Long-term operations

Online Gambling arrest, Malaysia

The groups running such operations were said to have been active in organizing and promoting gambling across Asia since at least the 1990s.

‘Because many of the core activities in this business (e.g., movement of money across borders, violent debt collection, bribery of local officials, provision of related “entertainment” such as narcotics and sex), are illicit, such operations have by necessity been closely associated with, or directly run by, individuals with organized crime backgrounds,’ it notes.

In the early 2000s, this business was boosted by the development of online gambling, both casino games and sports betting,, run directly out of existing casinos or related properties, which massively increased the target market, and has grown to be a ‘trillion dollars illegal industry funding organized crime’.

The report claims that illegal betting operators first moved into the Philippines as so-called “licensed” online betting operators to give their operations an air of legitimacy, and around 2016, in response to changes to the Philippines’ regulatory environment, some expanded into Cambodia, which had legalized casino gambling in certain areas.

‘In 2018, Cambodia suddenly made such activity illegal (although it continues), and operators expanded to even less-regulated jurisdictions such as Myanmar and Laos.
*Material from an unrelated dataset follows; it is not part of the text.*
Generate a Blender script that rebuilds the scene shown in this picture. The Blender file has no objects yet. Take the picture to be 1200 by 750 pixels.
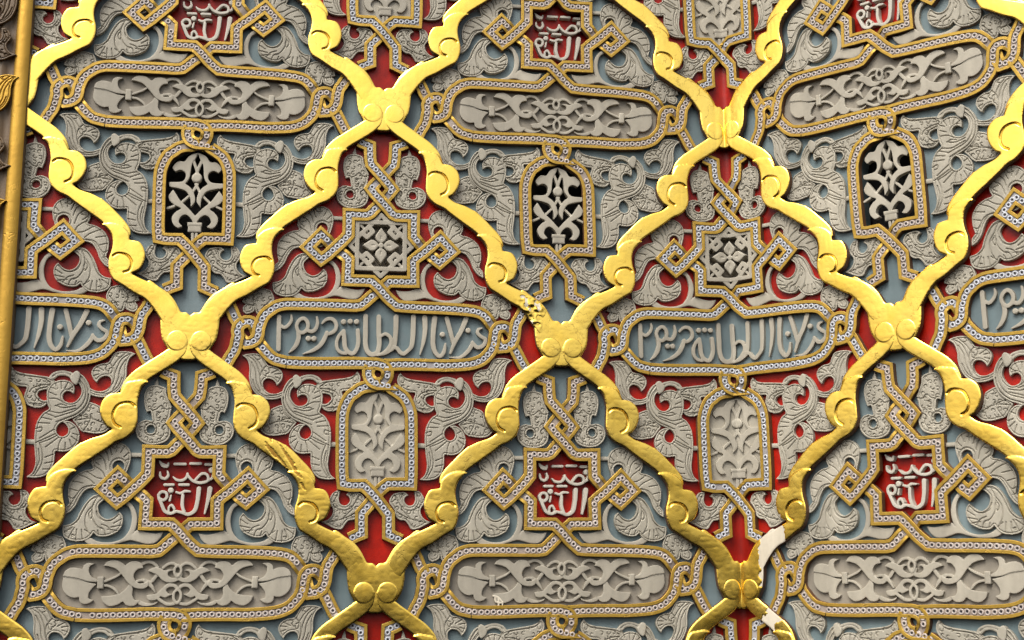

And in around 2021–22, some operators have expanded even further afield, such as Dubai, to try to avoid attention from China’s ongoing crackdown on illegal betting,’ it added.

According to the organization, attempts to profit from this by governments in Southeast Asia, typically by licensing operators for a fee, have led to the spread of such operations across the region and had major negative impacts, including widespread corruption.

It has also concentrated operations in self-contained compounds and so-called special economic zones which local police are often unwilling or unable to enter or investigate.

Operators were also said to often falsely claim to be associated with state-level projects such as China’s Belt and Road project to lend themselves credibility, an issue said to even have a geopolitical impact, with US lawmakers branding such operations ‘wrongly as state-sponsored’.